On password obfuscation

I understand the current way that rclone obfuscates your password is with reversible encryption as to prevent eyedropping (casual reading of the config file).

I was thinking if it would be advantageous to use a salt to encrypt the password and store the salt in a file on the remote end only. So when decrypting, rclone would download the salt and use it to decrypt the password.

However, I then realized that the client_secret and token are also stored in the config file (at least for Google Drive), so I suppose this method wouldn't really give you any real security as an attacker could just access your cloud service.

However, I don't really know much about these topics so I thought I would toss this idea out there.

This is kind of a chicken and the egg problem.
Your system needs to know certain info to use the cloud drive, so that info (or the means to get that info) needs to be stored locally somehow. There is really no way to both let the system have access (directly or indirectly) and also not store the secrets that risk being stolen if the system is compromised.

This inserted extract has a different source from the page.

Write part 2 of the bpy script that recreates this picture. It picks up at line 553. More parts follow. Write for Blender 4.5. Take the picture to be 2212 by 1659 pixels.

Unless of course you want to type in a password and effectively "store a key in your mind". Or on an USB, or piece or paper or whatever. rclone has a function that lets you do this. It can just be a hassle to deal with as you generally want stuff like this to run automatically and not require a bunch of passwords each time they start.

The options really are - either to store a critical piece of information (such as the key to decode the config) outside the system as I mentioned.
Or...
Use some scripting to obfuscate as much as possible - preferably in a non-standard way. Obfuscation can always be defeated, but it if it's not handled in a standard way it is usually enough to discourage it from being picked up. Very rarely are you as an individual personally targeted after all, and that just makes it not worth the effort to scour every byte of data for hidden secrets. Most intrusions rely on automation and a wide spread - so if it can't just pick up the obfuscated password easily in the standard place it's likely to safe you from disaster. @asdffdsa is kind of paranoid about this and uses some elaborate obfuscation on his setup. If this is the route you want to go - you might drop him a PM and ask him to share some techniques and script-bits.

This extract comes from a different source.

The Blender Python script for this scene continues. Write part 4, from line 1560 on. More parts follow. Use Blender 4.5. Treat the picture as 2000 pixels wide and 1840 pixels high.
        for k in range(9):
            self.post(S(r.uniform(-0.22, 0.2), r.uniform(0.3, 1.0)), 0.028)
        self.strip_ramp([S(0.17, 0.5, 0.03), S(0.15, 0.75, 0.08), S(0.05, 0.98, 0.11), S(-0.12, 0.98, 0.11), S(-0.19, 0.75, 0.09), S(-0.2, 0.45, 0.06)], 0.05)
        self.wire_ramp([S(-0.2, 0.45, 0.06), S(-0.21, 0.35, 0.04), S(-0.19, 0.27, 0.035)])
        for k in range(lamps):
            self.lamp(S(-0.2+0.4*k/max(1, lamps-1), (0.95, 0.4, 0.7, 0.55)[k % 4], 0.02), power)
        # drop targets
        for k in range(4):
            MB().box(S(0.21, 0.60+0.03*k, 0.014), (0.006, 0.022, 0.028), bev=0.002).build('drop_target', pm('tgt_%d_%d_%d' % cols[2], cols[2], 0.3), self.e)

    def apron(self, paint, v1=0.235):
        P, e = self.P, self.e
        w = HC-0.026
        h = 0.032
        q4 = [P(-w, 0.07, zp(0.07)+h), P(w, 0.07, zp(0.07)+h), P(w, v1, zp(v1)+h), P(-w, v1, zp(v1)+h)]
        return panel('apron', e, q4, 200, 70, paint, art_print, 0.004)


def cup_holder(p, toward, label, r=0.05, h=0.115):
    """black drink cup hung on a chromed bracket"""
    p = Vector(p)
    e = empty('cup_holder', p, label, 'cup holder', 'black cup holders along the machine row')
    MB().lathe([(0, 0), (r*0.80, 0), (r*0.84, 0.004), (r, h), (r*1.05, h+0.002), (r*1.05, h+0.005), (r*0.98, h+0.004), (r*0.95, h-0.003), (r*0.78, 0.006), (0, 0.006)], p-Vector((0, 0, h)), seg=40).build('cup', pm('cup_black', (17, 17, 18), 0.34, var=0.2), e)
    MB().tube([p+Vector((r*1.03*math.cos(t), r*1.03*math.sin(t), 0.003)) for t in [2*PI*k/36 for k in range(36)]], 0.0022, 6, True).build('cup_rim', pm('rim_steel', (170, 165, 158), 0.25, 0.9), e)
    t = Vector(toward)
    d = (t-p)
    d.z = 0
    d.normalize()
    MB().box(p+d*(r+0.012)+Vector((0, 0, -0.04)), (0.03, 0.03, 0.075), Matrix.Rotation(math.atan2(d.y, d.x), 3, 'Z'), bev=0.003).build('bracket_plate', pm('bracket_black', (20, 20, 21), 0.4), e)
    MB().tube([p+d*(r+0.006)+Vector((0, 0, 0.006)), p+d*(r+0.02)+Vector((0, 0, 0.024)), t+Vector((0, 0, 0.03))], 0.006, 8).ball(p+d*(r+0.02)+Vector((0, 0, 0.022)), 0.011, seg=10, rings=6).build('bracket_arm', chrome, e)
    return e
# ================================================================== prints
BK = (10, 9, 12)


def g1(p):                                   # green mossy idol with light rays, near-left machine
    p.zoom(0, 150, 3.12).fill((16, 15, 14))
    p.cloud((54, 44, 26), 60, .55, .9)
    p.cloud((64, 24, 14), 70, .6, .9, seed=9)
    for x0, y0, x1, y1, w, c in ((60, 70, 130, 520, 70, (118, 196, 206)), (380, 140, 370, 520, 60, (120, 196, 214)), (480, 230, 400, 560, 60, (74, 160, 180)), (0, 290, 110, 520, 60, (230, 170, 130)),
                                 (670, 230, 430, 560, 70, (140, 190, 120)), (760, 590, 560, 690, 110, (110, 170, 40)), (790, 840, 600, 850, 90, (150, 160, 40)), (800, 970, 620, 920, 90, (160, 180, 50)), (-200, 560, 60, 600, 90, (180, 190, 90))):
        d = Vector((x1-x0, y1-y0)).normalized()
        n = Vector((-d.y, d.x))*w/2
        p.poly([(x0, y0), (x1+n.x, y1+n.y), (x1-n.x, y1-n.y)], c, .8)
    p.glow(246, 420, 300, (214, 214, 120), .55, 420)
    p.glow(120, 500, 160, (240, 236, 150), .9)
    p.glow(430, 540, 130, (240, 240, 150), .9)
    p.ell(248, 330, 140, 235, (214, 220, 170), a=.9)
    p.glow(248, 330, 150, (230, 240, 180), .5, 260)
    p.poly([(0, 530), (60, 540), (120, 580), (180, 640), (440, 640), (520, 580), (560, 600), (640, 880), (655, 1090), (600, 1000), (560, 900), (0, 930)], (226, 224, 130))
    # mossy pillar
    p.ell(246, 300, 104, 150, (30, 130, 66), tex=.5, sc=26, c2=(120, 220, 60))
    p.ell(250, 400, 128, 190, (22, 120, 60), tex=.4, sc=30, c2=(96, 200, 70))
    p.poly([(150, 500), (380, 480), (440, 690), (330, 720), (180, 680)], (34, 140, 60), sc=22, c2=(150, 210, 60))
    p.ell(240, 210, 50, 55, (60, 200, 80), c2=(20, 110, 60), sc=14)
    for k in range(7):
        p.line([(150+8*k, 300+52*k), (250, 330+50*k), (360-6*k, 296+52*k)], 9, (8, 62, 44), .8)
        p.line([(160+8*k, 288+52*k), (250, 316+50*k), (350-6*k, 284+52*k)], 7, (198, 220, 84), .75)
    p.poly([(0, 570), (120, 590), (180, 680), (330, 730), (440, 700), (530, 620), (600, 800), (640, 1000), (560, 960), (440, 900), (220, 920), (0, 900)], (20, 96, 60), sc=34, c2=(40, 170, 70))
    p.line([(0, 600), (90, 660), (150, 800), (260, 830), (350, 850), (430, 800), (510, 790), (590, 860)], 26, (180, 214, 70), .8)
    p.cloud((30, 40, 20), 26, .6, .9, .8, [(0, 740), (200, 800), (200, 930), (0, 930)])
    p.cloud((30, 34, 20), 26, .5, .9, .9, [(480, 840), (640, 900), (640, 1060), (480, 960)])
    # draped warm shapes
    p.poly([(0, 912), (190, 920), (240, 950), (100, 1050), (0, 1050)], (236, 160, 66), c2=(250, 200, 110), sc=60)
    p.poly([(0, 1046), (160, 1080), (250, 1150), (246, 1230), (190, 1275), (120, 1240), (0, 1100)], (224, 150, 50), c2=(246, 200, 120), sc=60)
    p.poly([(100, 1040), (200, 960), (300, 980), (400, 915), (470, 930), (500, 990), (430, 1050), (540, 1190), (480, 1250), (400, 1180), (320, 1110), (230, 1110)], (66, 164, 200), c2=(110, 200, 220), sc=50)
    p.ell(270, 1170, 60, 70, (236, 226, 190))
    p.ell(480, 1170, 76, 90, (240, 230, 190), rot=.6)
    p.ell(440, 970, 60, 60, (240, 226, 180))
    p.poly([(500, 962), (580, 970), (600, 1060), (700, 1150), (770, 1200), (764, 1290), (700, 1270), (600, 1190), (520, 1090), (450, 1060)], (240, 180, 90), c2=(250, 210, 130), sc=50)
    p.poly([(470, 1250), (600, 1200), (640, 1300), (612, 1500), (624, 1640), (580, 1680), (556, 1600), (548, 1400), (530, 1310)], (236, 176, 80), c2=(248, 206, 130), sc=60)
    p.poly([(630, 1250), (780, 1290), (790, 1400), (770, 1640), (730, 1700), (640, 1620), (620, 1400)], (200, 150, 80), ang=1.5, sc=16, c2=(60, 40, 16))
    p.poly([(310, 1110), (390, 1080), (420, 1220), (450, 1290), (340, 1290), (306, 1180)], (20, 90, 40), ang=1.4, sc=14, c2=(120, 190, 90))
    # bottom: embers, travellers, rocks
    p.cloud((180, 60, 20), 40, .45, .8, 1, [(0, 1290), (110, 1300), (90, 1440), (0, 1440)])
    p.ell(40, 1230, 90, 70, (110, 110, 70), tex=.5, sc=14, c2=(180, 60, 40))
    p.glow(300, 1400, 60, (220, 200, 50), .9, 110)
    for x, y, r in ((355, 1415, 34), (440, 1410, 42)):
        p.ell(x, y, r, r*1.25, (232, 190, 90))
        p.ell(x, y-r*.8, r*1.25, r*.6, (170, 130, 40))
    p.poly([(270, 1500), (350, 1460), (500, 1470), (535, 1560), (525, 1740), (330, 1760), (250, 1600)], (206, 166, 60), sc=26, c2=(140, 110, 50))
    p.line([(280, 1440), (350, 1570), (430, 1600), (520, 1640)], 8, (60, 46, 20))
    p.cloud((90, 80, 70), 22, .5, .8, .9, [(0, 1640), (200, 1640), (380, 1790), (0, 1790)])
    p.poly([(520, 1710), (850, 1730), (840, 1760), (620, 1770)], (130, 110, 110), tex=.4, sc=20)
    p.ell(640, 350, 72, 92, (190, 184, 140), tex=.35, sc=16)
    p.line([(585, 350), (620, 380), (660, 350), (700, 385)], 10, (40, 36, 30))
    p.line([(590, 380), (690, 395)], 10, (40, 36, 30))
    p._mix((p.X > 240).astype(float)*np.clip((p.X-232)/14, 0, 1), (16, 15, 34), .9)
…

Personally I think that so far rclone is not large-scale enough to really be a target yet. I have yet to hear about any malware that targets or is aware of rclone directly. I think the worst threat is probably just that something like randomware might affect mounted drives (like any other harddrives). This can be recovered via the trash-systems that most backends use though - or via rclone's --backup-dir and keeping this location outside what you mount.

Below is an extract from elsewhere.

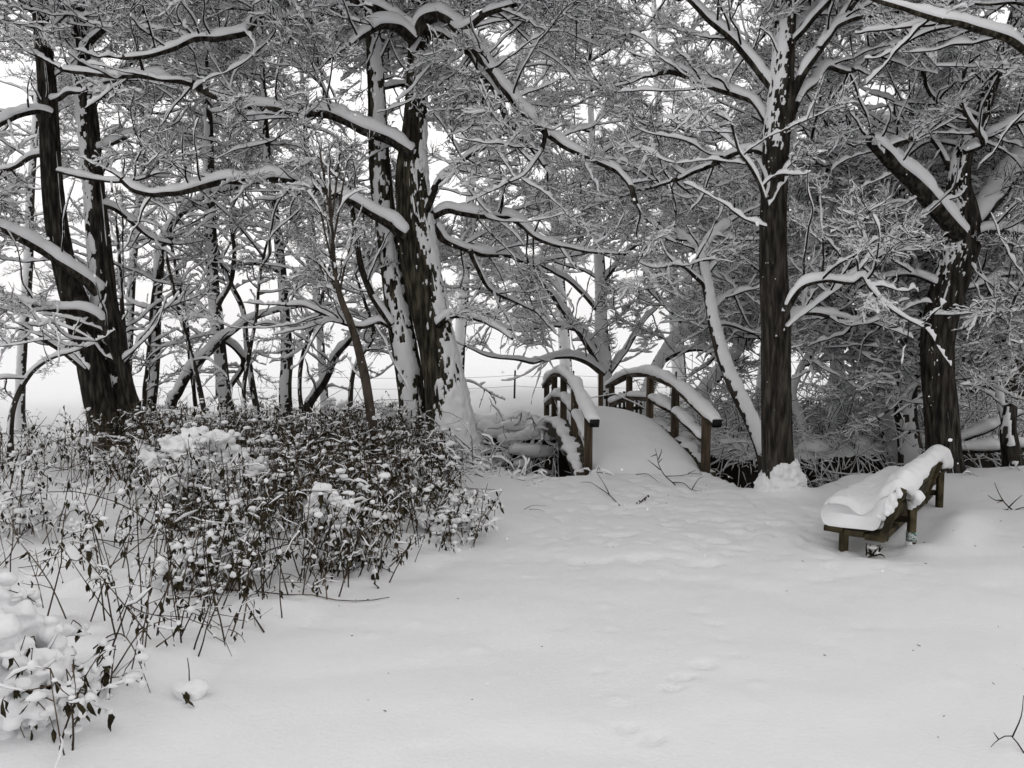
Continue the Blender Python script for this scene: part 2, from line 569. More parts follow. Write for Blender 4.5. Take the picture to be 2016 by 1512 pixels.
def height(x, y, fine=True):
    x, y = np.asarray(x, float), np.asarray(y, float)
    p = np.stack(np.broadcast_arrays(x, y, np.zeros_like(x)), axis=-1)
    wob = fbm(p * 1.9, 3, 21) * 0.10
    n_ = np.interp(x, LIPN[:, 0], LIPN[:, 1]) + wob
    f_ = np.interp(x, LIPF[:, 0], LIPF[:, 1]) + wob * 1.3
    wf = np.interp(x, WALLF[:, 0], WALLF[:, 1])
    dn = sstep(0, 0.34, y - n_)
    df = sstep(0, 1, (f_ - y) / wf)
    d = np.minimum(dn, df)
    z = -1.0 * d
    far = sstep(0, 3, y - f_)
    z = z + far * (-0.05)
    amp = 1 - 0.75 * d
    z = z + amp * (fbm(p * 0.35, 2, 31) * 0.045 + fbm(p * 1.1, 3, 32) * 0.020)
    near = 1 - sstep(11, 16, y)
    if fine:
        z = z + near * (fbm(p * 5, 3, 33) * 0.007 + fbm(p * 14, 2, 36) * 0.0025 + fbm(p * 2.2, 2, 37) * 0.012 + np.abs(fbm(p * np.array([0.9, 1.6, 1]), 2, 38)) * 0.035)
        # trodden snow on the way to the bridge
        tr = sstep(4.2, 5.6, y) * (1 - sstep(8.6, 9.3, y)) * sstep(-0.2, 0.6, x) * (1 - sstep(2.2, 3.2, x + (y - 6) * 0.2))
        z = z - tr * np.maximum(fbm(p * 9.5, 3, 34) + 0.05, 0) * 0.045
        # snow heaped among the withered plants
        ed = plant_edge(x, y)
        z = z + sstep(0.0, 0.5, ed) * near * (1 - d) * (0.05 + np.maximum(fbm(p * 2.8, 3, 35), -0.2) * 0.13)
    # the far field rolls gently
    ff = sstep(25, 80, y)
    z = z + ff * (fbm(p * 0.012, 2, 41) * 0.8 + fbm(p * 0.05, 2, 42) * 0.15)
    z = z - 0.055 * np.exp(-(((x - 2.62) / 0.40) ** 2 + ((y - 5.55) / 0.30) ** 2))
    z = z + 0.06 * np.exp(-(((x - 2.86) * 0.58 + (y - 5.50) * 0.81) / 0.13) ** 2 - (((x - 2.86) * 0.81 - (y - 5.50) * 0.58) / 0.16) ** 2)
    z = z + 0.09 * np.exp(-np.abs(((x - 3.45) * 0.58 + (y - 6.0) * 0.81) / 0.62) ** 3 - (((x - 3.45) * 0.81 - (y - 6.0) * 0.58) / 0.17) ** 2)
    for (fx, fy, fr, fh) in FEET:
        q = np.exp(-((x - fx) ** 2 + (y - fy) ** 2) / (fr * fr))
        z = z + q * fh
    return z


EDGE = np.array([[-30, 2.2], [-1.75, 2.55], [-1.5, 3.0], [-1.35, 3.55], [-0.9, 4.35], [-0.30, 5.35], [-0.22, 5.7], [-0.3, 30]])


def plant_edge(x, y):
    """about how far inside the patch of withered plants a point is, negative outside"""
    x, y = np.asarray(x, float), np.asarray(y, float)
    yb = np.interp(x, EDGE[:, 0], EDGE[:, 1])
    return np.minimum((y - yb) * 0.8, -0.25 - x + np.interp(y, [5, 7, 10], [0, -0.10, -0.35]))


def axis(a, b, step, lo, hi, grow=1.12):
    mid = np.arange(a, b, step)
    up, s = [], step
    v = b
    while v < hi:
        up.append(v)
        s *= grow
        v += s
    up.append(hi)
    dn, s = [], step
    v = a
    while v > lo:
        s *= grow
        v -= s
        dn.append(max(v, lo))
    return np.concatenate([dn[::-1], mid, up])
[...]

This is kind of a chicken and the egg problem.
Your system needs to know certain info to use the cloud drive, so that info (or the means to get that info) needs to be stored locally somehow. There is really no way to both let the system have access (directly or indirectly) and also not store the secrets that risk being stolen if the system is compromised.

That's what I suspected. Thanks for the explanation!

I am working on a hobby project where I want to offer to store passwords in a config file. I think for my purposes it offers some benefit to use a salt to encrypt the passwords in the config file. This is because the data that is encrypted is a different file than the config file and the user might store it somewhere else. So I am planning to use salt from the data file to encrypt/decrypt the password stored in the config file. This way not only do I prevent "eyedropping" but also if an attacker only gets access to the config file he/she can't get the password without the data file (maybe a rare case but still some benefit unless I am misunderstanding something).

Yea, that would be a case of custom obfuscation as I mentioned.
While not a perfect solution - it is an extra layer of defense that will be a lot better than having it at all. Plaything that will take human intelligence to bypass is a significant hindrance to 99,9% of attacks.
The password can then be passed in via a variable for example. There are some threads on this that exist already.